READ THIS BEFORE USING THE STARTUP SCRIPTS
The startupscript etc/rc has been written for Suns and HPs. They are not
guaranteed to work elsewhere. Following assumptions have been made:
All NTP related files reside in ONE directory having following structure:
bin/* - all executables (daemon, control, date, scripts)
etc/* - startup scripts and cron scripts
conf/* - NTP configuration files
The variable NTPROOT (etc/rc, etc/install) must be edited to reflect
the NTP directory (e.g. /usr/local/NTP)
NTP config files are located via Suns arch command and have the name
conf/`arch`.`arch -k`.
These are the default configurations (usually clients). If a file with the name
conf/`arch`.`arch -k`.`hostname` is present this file will be preferred (Reference host,
gateway). If the arch command is not available no-arch is used. The arch command
is usually a shell script which echoes a string unique the the current machine
architecture.
The tickadj command has its own conf/tickconf file which is used to set host
specific tickadj values. The line with DEFAULT specifies the default tickadj
parameters, all other lines consists of <hostname> <hostid>
<tickadj parameters>. These lines need only be entered if the specified host
needs parameters different from the default parameters.
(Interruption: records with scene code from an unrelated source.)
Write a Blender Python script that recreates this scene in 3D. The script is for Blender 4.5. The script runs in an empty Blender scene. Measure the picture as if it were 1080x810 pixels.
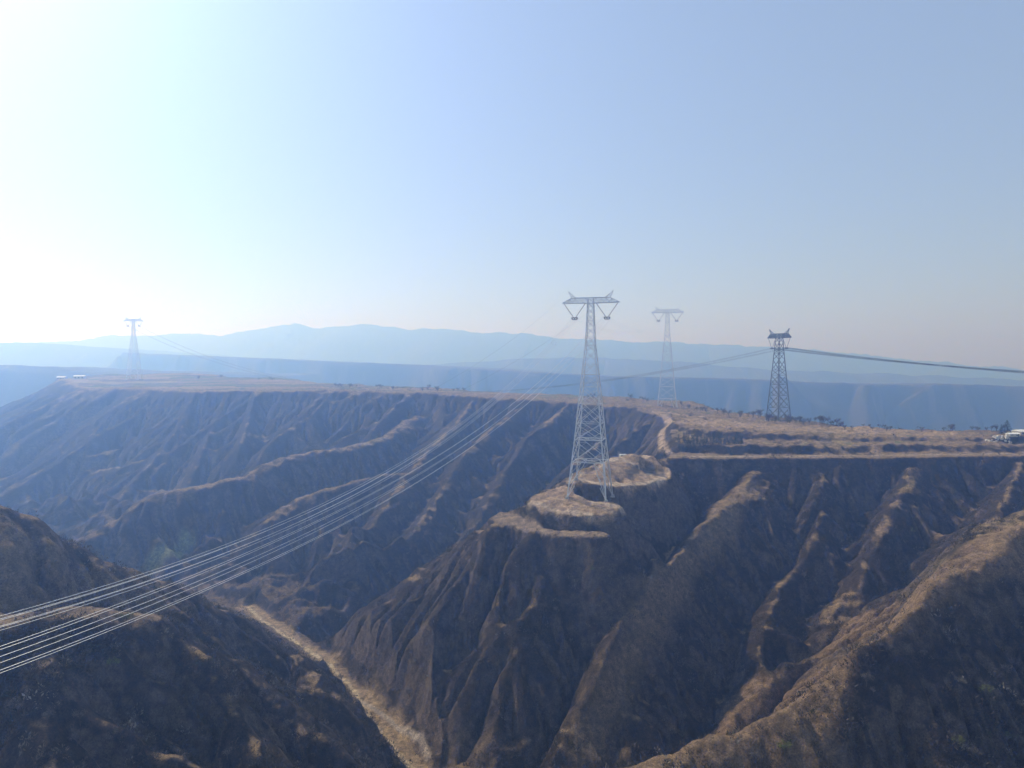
import bpy, math, random, heapq
import numpy as np
random.seed(7); RNG = np.random.default_rng(7)
C = bpy.context.scene.collection
R = math.radians

# ------------------------------------------------------------------ camera model
F = 771.0; YH = 385.0
PITCH = math.atan((405 - YH) / F)
CP, SP = math.cos(PITCH), math.sin(PITCH)
def P(px, py, D):
    """world point at forward distance D seen at photo position px,py (camera at origin)"""
    u = (px - 540) / F; w = (405 - py) / F
    y = CP + w * SP; z = -SP + w * CP
    return np.array([u / y * D, D, z / y * D])
def PP(l): return np.array([P(*a) for a in l])

# ------------------------------------------------------------------ noise
def _hash(ix, iy, seed):
    h = (ix.astype(np.int64) * 374761393 + iy.astype(np.int64) * 668265263 + seed * 974634777) & 0xFFFFFFFF
    h = ((h ^ (h >> 13)) * 1274126177) & 0xFFFFFFFF
    h = h ^ (h >> 16)
    return (h & 0xFFFFFF) / float(0x1000000)
def vnoise(x, y, seed=0):
    ix = np.floor(x); iy = np.floor(y); fx = x - ix; fy = y - iy
    fx = fx * fx * fx * (fx * (fx * 6 - 15) + 10); fy = fy * fy * fy * (fy * (fy * 6 - 15) + 10)
    a = _hash(ix, iy, seed); b = _hash(ix + 1, iy, seed); c = _hash(ix, iy + 1, seed); d = _hash(ix + 1, iy + 1, seed)
    return (a + (b - a) * fx + (c - a) * fy + (a - b - c + d) * fx * fy) * 2 - 1
def fbm(x, y, oct=4, seed=0, gain=.5):
    s = 0; a = 1.0; n = 0
    for o in range(oct):
        s = s + a * vnoise(x * 2 ** o + 17.3 * o, y * 2 ** o - 9.1 * o, seed + o); n += a; a *= gain
    return s / n
def sstep(a, b, x):
    t = np.clip((x - a) / (b - a), 0, 1); return t * t * (3 - 2 * t)
def smax(a, b, k):
    h = np.clip(.5 + .5 * (a - b) / k, 0, 1)
    return b + (a - b) * h + k * h * (1 - h)

# ------------------------------------------------------------------ primitives of relief
def nearest(X, Y, pts, closed=False):
    pts = np.asarray(pts, float)
    if closed: pts = np.vstack([pts, pts[:1]])
    best = np.full(X.shape, 1e18); Z = np.zeros(X.shape); S = np.zeros(X.shape); s0 = 0.0; side = np.zeros(X.shape)
    for i in range(len(pts) - 1):
        a = pts[i]; b = pts[i + 1]; dx, dy = b[0] - a[0], b[1] - a[1]; L = math.hypot(dx, dy) + 1e-9
        tu = ((X - a[0]) * dx + (Y - a[1]) * dy) / (L * L); t = np.clip(tu, 0, 1)
        ex = X - a[0] - t * dx; ey = Y - a[1] - t * dy; d2 = ex * ex + ey * ey
        m = d2 < best
        best = np.where(m, d2, best)
        if pts.shape[1] > 2: Z = np.where(m, a[2] + t * (b[2] - a[2]), Z)
        cr = (dx * (Y - a[1]) - dy * (X - a[0])) / L
        ang = np.arctan2((tu - t) * L, np.abs(cr) + 1e-6)
        S = np.where(m, s0 + t * L + ang * 30, S)
        side = np.where(m, np.sign(cr), side)
        s0 += L
    return np.sqrt(best), Z, S, side
def inside(X, Y, pts):
    n = len(pts); r = np.zeros(X.shape, bool)
    for i in range(n):
        x1, y1 = pts[i][0], pts[i][1]; x2, y2 = pts[(i + 1) % n][0], pts[(i + 1) % n][1]
        if y1 == y2: continue
        c = ((y1 > Y) != (y2 > Y)) & (X < (x2 - x1) * (Y - y1) / (y2 - y1) + x1)
        r ^= c
    return r
def drop(d, g, w, m, k=6.0):
    d = np.where(d > 75, 75 + (d - 75) * .80, d); e = d - w
    return g * d + (m - g) * .5 * (e + np.sqrt(e * e + k * k)) - (m - g) * .5 * (-w + math.sqrt(w * w + k * k))
def idw(X, Y, pts, p=2.0):
    n = 0; s = 0
    for q in pts:
        w = 1 / (((X - q[0]) ** 2 + (Y - q[1]) ** 2) + 900) ** (p / 2 * 1.5); s = s + w * q[2]; n = n + w
    return s / n

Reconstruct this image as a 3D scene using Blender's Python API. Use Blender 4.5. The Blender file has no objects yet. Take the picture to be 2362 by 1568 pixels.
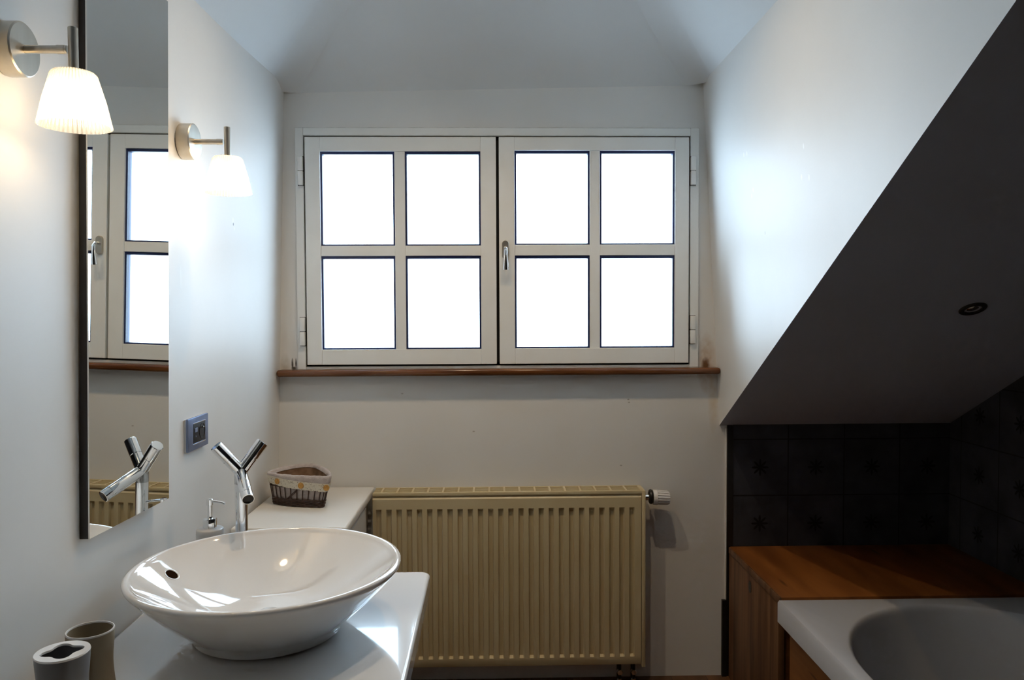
import bpy, bmesh, math, random
from mathutils import Vector, Matrix
random.seed(4)
PI = math.pi
S = bpy.context.scene
COL = S.collection

# ------------------------------------------------------------------ camera
FPX, H = 1780.0, 1.23
yaw, pitch, roll = (math.radians(a) for a in (1.34, 2.01, -0.25))
Fw = Vector((math.sin(yaw)*math.cos(pitch), math.cos(yaw)*math.cos(pitch), -math.sin(pitch)))
R0 = Vector((math.cos(yaw), -math.sin(yaw), 0)); U0 = R0.cross(Fw)
Rt = R0*math.cos(roll)+U0*math.sin(roll); Up = U0*math.cos(roll)-R0*math.sin(roll)
CP = Vector((0, 0, H))
cd = bpy.data.cameras.new('camera'); cam = bpy.data.objects.new('camera', cd); COL.objects.link(cam)
cd.sensor_width = 36; cd.sensor_fit = 'HORIZONTAL'; cd.lens = FPX/2362*36; cd.clip_start = 0.02; cd.clip_end = 500
M3 = Matrix((Rt, Up, -Fw)).transposed()
cam.matrix_world = Matrix.Translation(CP) @ M3.to_4x4()
S.camera = cam

def proj(p):
    d = Vector(p)-CP; z = d.dot(Fw); return (1181+FPX*d.dot(Rt)/z, 784-FPX*d.dot(Up)/z)
def at(px, py, ax, val):
    """the point of the plane (axis ax = val) that the surveyed photo position looks at"""
    d = Rt*(px-1181)/FPX - Up*(py-784)/FPX + Fw
    return CP + d*((val-CP[ax])/d[ax])

# ------------------------------------------------------------------ materials
def mat(name, col, rough=.5, metal=0., spec=.5, coat=0.):
    m = bpy.data.materials.new(name); m.use_nodes = True
    b = m.node_tree.nodes['Principled BSDF']
    b.inputs['Base Color'].default_value = (*col, 1); b.inputs['Roughness'].default_value = rough
    b.inputs['Metallic'].default_value = metal; b.inputs['Specular IOR Level'].default_value = spec
    b.inputs['Coat Weight'].default_value = coat
    return m
def N(m, t, **kw):
    n = m.node_tree.nodes.new(t)
    for k, v in kw.items():
        if hasattr(n, k): setattr(n, k, v)
        else: n.inputs[k].default_value = v
    return n
def L(m, a, b): m.node_tree.links.new(a, b)
def B(m): return m.node_tree.nodes['Principled BSDF']
def add_noise(m, c1, c2, scale=5, stretch=(1, 1, 1), bump=0., bscale=60, detail=4, lo=.35, hi=.65):
    tc = N(m, 'ShaderNodeTexCoord'); mp = N(m, 'ShaderNodeMapping'); mp.inputs['Scale'].default_value = stretch
    L(m, tc.outputs['Object'], mp.inputs['Vector'])
    nz = N(m, 'ShaderNodeTexNoise'); nz.inputs['Scale'].default_value = scale; nz.inputs['Detail'].default_value = detail
    L(m, mp.outputs[0], nz.inputs['Vector'])
    cr = N(m, 'ShaderNodeValToRGB'); cr.color_ramp.elements[0].position = lo; cr.color_ramp.elements[1].position = hi
    cr.color_ramp.elements[0].color = (*c1, 1); cr.color_ramp.elements[1].color = (*c2, 1)
    L(m, nz.outputs['Fac'], cr.inputs[0]); L(m, cr.outputs[0], B(m).inputs['Base Color'])
    if bump:
        n2 = N(m, 'ShaderNodeTexNoise'); n2.inputs['Scale'].default_value = bscale; n2.inputs['Detail'].default_value = 3
        L(m, mp.outputs[0], n2.inputs['Vector'])
        bp = N(m, 'ShaderNodeBump'); bp.inputs['Strength'].default_value = bump; bp.inputs['Distance'].default_value = .002
        L(m, n2.outputs['Fac'], bp.inputs['Height']); L(m, bp.outputs[0], B(m).inputs['Normal'])
    return cr, mp
def mth(m, op, a, b=None, c=None):
    n = N(m, 'ShaderNodeMath'); n.operation = op
    for i, v in enumerate((a, b, c)):
        if v is None: continue
        if isinstance(v, (int, float)): n.inputs[i].default_value = v
        else: L(m, v, n.inputs[i])
    return n.outputs[0]

def plaster(name, col, rough=.52, bump=.25):
    m = mat(name, col, rough, spec=.5)
    B(m).inputs['Coat Roughness'].default_value = .4; B(m).inputs['Coat Weight'].default_value = .12 if rough < .6 else 0
    add_noise(m, tuple(c*.965 for c in col), col, 3, bump=bump, bscale=14)
    return m
WALLC = (.80, .79, .765)
m_wall = plaster('satin_white_plaster', WALLC)
m_ceil = plaster('matt_white_plaster', (.74, .75, .75), .8, .15)
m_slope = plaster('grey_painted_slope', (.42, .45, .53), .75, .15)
m_rear = plaster('brown_plaster', (.20, .16, .12), .8, .15)

# window wall: plaster with a rusty damp mark and mould at the two sill corners
m_back = plaster('window_wall_plaster', WALLC)
def side_marks(m, marks):
    base = [l.from_socket for l in m.node_tree.links if l.to_socket == B(m).inputs['Base Color']][0]
    tc = N(m, 'ShaderNodeTexCoord'); sp = N(m, 'ShaderNodeSeparateXYZ'); L(m, tc.outputs['Object'], sp.inputs[0]); c = base
    for (y, z, sy, sz, col) in marks:
        dy = mth(m, 'DIVIDE', mth(m, 'SUBTRACT', sp.outputs[1], y), sy); dz = mth(m, 'DIVIDE', mth(m, 'SUBTRACT', sp.outputs[2], z), sz)
        r2 = mth(m, 'ADD', mth(m, 'MULTIPLY', dy, dy), mth(m, 'MULTIPLY', dz, dz)); f = mth(m, 'MULTIPLY', mth(m, 'SUBTRACT', 1.0, r2), 1.5); f.node.use_clamp = True
        mx = N(m, 'ShaderNodeMix'); mx.data_type = 'RGBA'; L(m, f, mx.inputs[0]); L(m, c, mx.inputs[6]); mx.inputs[7].default_value = (*col, 1); c = mx.outputs[2]
    L(m, c, B(m).inputs['Base Color'])
m_left = plaster('left_wall_plaster', WALLC); m_cheek = plaster('cheek_plaster', WALLC)
def pk(px, py, X, sy, sz, col): q = at(px, py, 0, X); return (q.y, q.z, sy, sz, col)
W_ = (.95, .95, .95)
side_marks(m_left, [pk(545, 508, -.708, .004, .010, (.9, .9, .9)), pk(546, 517, -.708, .004, .005, (.25, .27, .3)), pk(433, 640, -.708, .002, .03, (.9, .9, .9)), pk(548, 527, -.708, .003, .006, (.9, .9, .9))])
side_marks(m_cheek, [pk(x, y, .738, .003, .008, W_) for x, y in ((1728, 357), (1735, 354), (1865, 337), (1857, 408), (1874, 409), (1745, 438), (1741, 452))]+[pk(1767, 537, .738, .002, .006, (.5, .5, .5))])
def wall_marks(m):
    base = [l.from_socket for l in m.node_tree.links if l.to_socket == B(m).inputs['Base Color']][0]
    tc = N(m, 'ShaderNodeTexCoord')
    sp = N(m, 'ShaderNodeSeparateXYZ'); L(m, tc.outputs['Object'], sp.inputs[0])
    X, Z = sp.outputs[0], sp.outputs[2]
    nz = N(m, 'ShaderNodeTexNoise'); nz.inputs['Scale'].default_value = 45; L(m, tc.outputs['Object'], nz.inputs['Vector'])
    def spot(x, z, sx, sz, k, col, prev):
        dx = mth(m, 'DIVIDE', mth(m, 'SUBTRACT', X, x), sx); dz = mth(m, 'DIVIDE', mth(m, 'SUBTRACT', Z, z), sz)
        r2 = mth(m, 'ADD', mth(m, 'MULTIPLY', dx, dx), mth(m, 'MULTIPLY', dz, dz))
        g = mth(m, 'SUBTRACT', 1.0, r2); g.node.use_clamp = True
        f = mth(m, 'MULTIPLY', g, mth(m, 'MULTIPLY', nz.outputs['Fac'], k)); f.node.use_clamp = True
        mx = N(m, 'ShaderNodeMix'); mx.data_type = 'RGBA'; L(m, f, mx.inputs[0]); L(m, prev, mx.inputs[6]); mx.inputs[7].default_value = (*col, 1)
        return mx.outputs[2]
    c = spot(.722, 1.055, .035, .11, 1.1, (.45, .25, .09), base)
    c = spot(.718, 1.05, .016, .03, 2.4, (.16, .07, .02), c)
    c = spot(.690, 1.09, .004, .05, 3.0, (.05, .045, .035), c)
    c = spot(-.676, 1.062, .004, .022, 2.4, (.08, .07, .05), c)
    c = spot(-.664, 1.064, .003, .020, 2.6, (.06, .05, .04), c)
    c = spot(-.670, 1.048, .012, .006, 2.2, (.08, .07, .05), c)
    c = spot(-.70, 1.05, .02, .05, .8, (.4, .33, .22), c)
    c = spot(.745, .93, .02, .12, .7, (.62, .45, .24), c)
    for (x, z) in ((.455, .935), (.457, .925), (-.31, .96), (-.07, .83), (.43, .71)):
        c = spot(x, z, .005, .003, 1.3, (.3, .25, .2), c)
    L(m, c, B(m).inputs['Base Color'])
wall_marks(m_back)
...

Reference clock support is provided for DCF77. If you need to initialize
certain things for reference clock support (e.g. loading STREAMS modules),
you need to edit etc/rc.
The current config files of Erlangen are included in the conf directory.
They are just for reference, but might help you a bit in setting up a
synchronisation network.
The advantage of keeping all config files centralized is the easier
administration.
We replicate the NTP directory via NFS and rdist.
When you have set up the local config files (YOUR OWN!) you can call
<NTPROOT>/etc/rc for daemon startup.